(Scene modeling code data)
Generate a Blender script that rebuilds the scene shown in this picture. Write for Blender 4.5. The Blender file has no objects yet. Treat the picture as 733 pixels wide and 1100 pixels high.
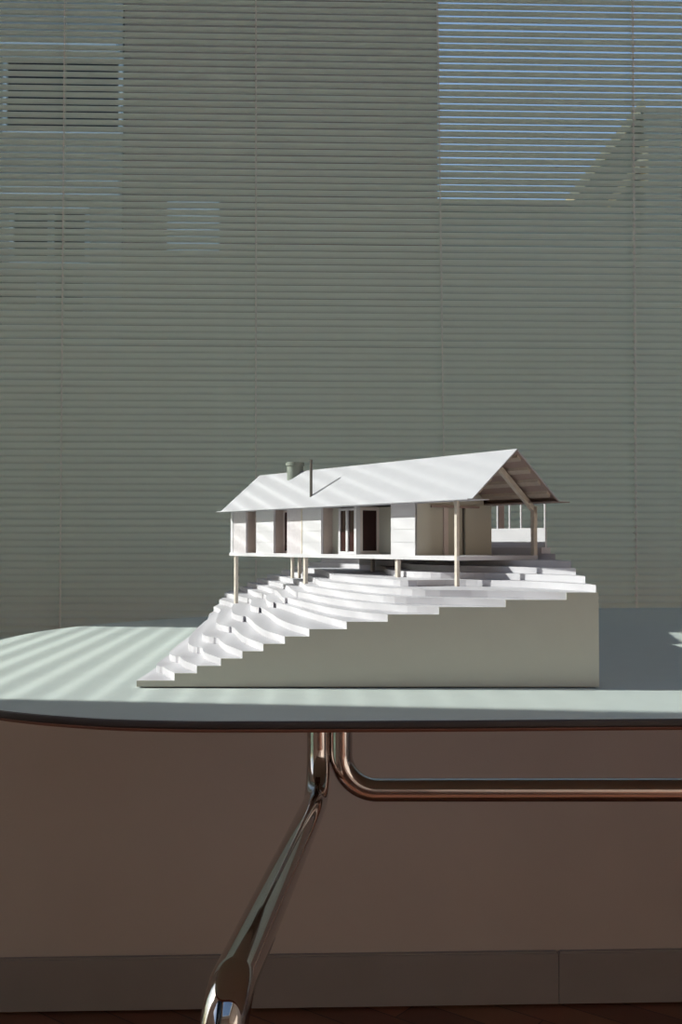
import bpy, bmesh, math, random
from mathutils import Vector, Matrix
from mathutils.geometry import delaunay_2d_cdt
random.seed(4)
sc = bpy.context.scene
COL = sc.collection
R = math.radians

# ------------------------------------------------------------------ constants
F = 1100.0                      # focal length in pixels of the 733 x 1100 frame
PITCH = R(1.72)
TZ = 0.74                       # table top height
CAMZ = TZ + 0.095
YAW = R(1.9)                    # the room is turned this much against the camera
WALL = 1.869                    # distance of the window wall

# ------------------------------------------------------------------ helpers
def rm(x, y, z=0.0):
    """room coordinates -> world"""
    return Vector((x*math.cos(YAW) - y*math.sin(YAW), x*math.sin(YAW) + y*math.cos(YAW), z))

def at(px, py, Y):
    """a point seen at pixel px,py that stands at distance Y"""
    a = (px-366.5)/F; b = (550-py)/F
    c, s = math.cos(PITCH), math.sin(PITCH)
    v = Vector((a, c-b*s, s+b*c))
    v = v*(Y/v.y)
    return Vector((v.x, v.y, CAMZ+v.z))

def empty(name, loc, label=None, cat=None, group=None):
    o = bpy.data.objects.new(name, None)
    o.empty_display_size = 0.05
    o.location = loc
    COL.objects.link(o)
    tag(o, label, cat, group)
    return o

def tag(o, label=None, cat=None, group=None, kind=None):
    if label: o['label'] = label
    if cat: o['category'] = cat
    if group: o['group'] = group
    if kind: o['kind'] = kind
    return o

def origin_of(o):
    p = Vector((0, 0, 0))
    while o is not None:
        p += Vector(o.location); o = o.parent
    return p

def obj(name, bm, mat, parent=None, loc=None, smooth=None, label=None):
    """bm is in world coordinates; the mesh is stored relative to the origin"""
    o0 = Vector(loc) if loc is not None else Vector((0, 0, 0))
    base = origin_of(parent)
    bmesh.ops.translate(bm, verts=bm.verts, vec=-(base + o0 if parent is not None else o0))
    bmesh.ops.recalc_face_normals(bm, faces=bm.faces)
    me = bpy.data.meshes.new(name)
    bm.to_mesh(me); bm.free()
    for m in (mat if isinstance(mat, (list, tuple)) else [mat]):
        me.materials.append(m)
    if smooth is not None:
        me.polygons.foreach_set('use_smooth', [True]*len(me.polygons))
        if smooth < 180:
            me.set_sharp_from_angle(angle=R(smooth))
    o = bpy.data.objects.new(name, me)
    o.location = o0
    COL.objects.link(o)
    if parent is not None:
        o.parent = parent
    if label: o['label'] = label
    return o

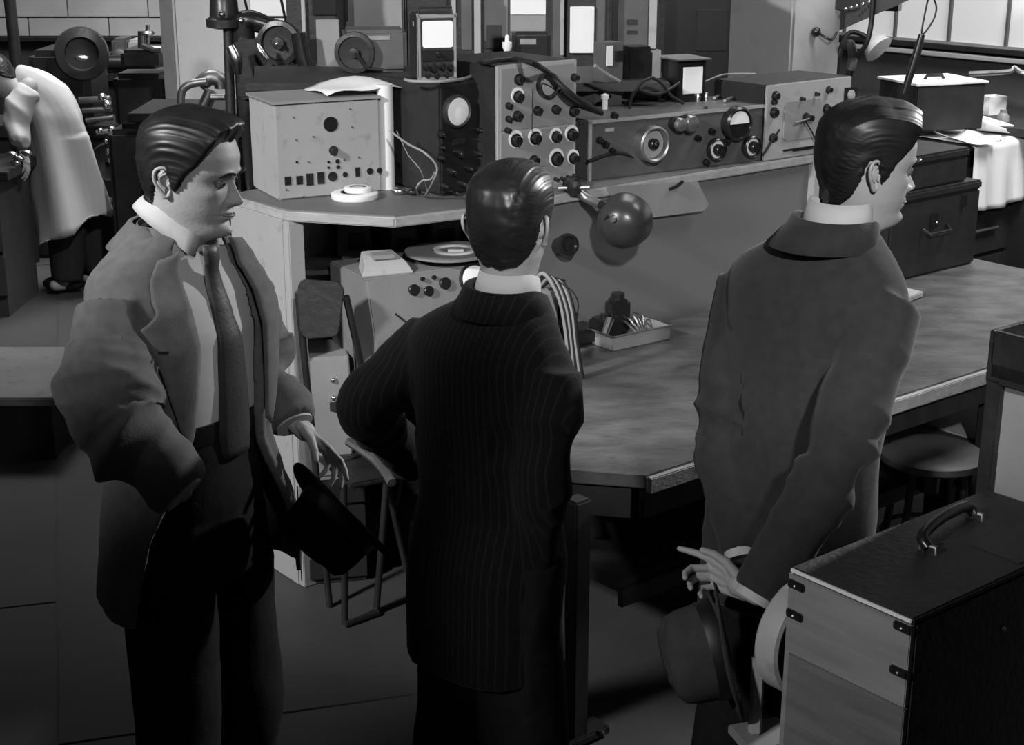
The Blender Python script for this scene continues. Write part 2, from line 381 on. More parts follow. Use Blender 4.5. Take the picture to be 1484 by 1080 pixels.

* [YOUR GOAL]: Transcribe every line from the records above without alteration, and leave out the images.

* [COMPLETE OUTPUT]:
Generate a Blender script that rebuilds the scene shown in this picture. Write for Blender 4.5. The Blender file has no objects yet. Treat the picture as 733 pixels wide and 1100 pixels high.
import bpy, bmesh, math, random
from mathutils import Vector, Matrix
from mathutils.geometry import delaunay_2d_cdt
random.seed(4)
sc = bpy.context.scene
COL = sc.collection
R = math.radians

# ------------------------------------------------------------------ constants
F = 1100.0                      # focal length in pixels of the 733 x 1100 frame
PITCH = R(1.72)
TZ = 0.74                       # table top height
CAMZ = TZ + 0.095
YAW = R(1.9)                    # the room is turned this much against the camera
WALL = 1.869                    # distance of the window wall

# ------------------------------------------------------------------ helpers
def rm(x, y, z=0.0):
    """room coordinates -> world"""
    return Vector((x*math.cos(YAW) - y*math.sin(YAW), x*math.sin(YAW) + y*math.cos(YAW), z))

def at(px, py, Y):
    """a point seen at pixel px,py that stands at distance Y"""
    a = (px-366.5)/F; b = (550-py)/F
    c, s = math.cos(PITCH), math.sin(PITCH)
    v = Vector((a, c-b*s, s+b*c))
    v = v*(Y/v.y)
    return Vector((v.x, v.y, CAMZ+v.z))

def empty(name, loc, label=None, cat=None, group=None):
    o = bpy.data.objects.new(name, None)
    o.empty_display_size = 0.05
    o.location = loc
    COL.objects.link(o)
    tag(o, label, cat, group)
    return o

def tag(o, label=None, cat=None, group=None, kind=None):
    if label: o['label'] = label
    if cat: o['category'] = cat
    if group: o['group'] = group
    if kind: o['kind'] = kind
    return o

def origin_of(o):
    p = Vector((0, 0, 0))
    while o is not None:
        p += Vector(o.location); o = o.parent
    return p

def obj(name, bm, mat, parent=None, loc=None, smooth=None, label=None):
    """bm is in world coordinates; the mesh is stored relative to the origin"""
    o0 = Vector(loc) if loc is not None else Vector((0, 0, 0))
    base = origin_of(parent)
    bmesh.ops.translate(bm, verts=bm.verts, vec=-(base + o0 if parent is not None else o0))
    bmesh.ops.recalc_face_normals(bm, faces=bm.faces)
    me = bpy.data.meshes.new(name)
    bm.to_mesh(me); bm.free()
    for m in (mat if isinstance(mat, (list, tuple)) else [mat]):
        me.materials.append(m)
    if smooth is not None:
        me.polygons.foreach_set('use_smooth', [True]*len(me.polygons))
        if smooth < 180:
            me.set_sharp_from_angle(angle=R(smooth))
    o = bpy.data.objects.new(name, me)
    o.location = o0
    COL.objects.link(o)
    if parent is not None:
        o.parent = parent
    if label: o['label'] = label
    return o

The Blender Python script for this scene continues. Write part 2, from line 381 on. More parts follow. Use Blender 4.5. Take the picture to be 1484 by 1080 pixels.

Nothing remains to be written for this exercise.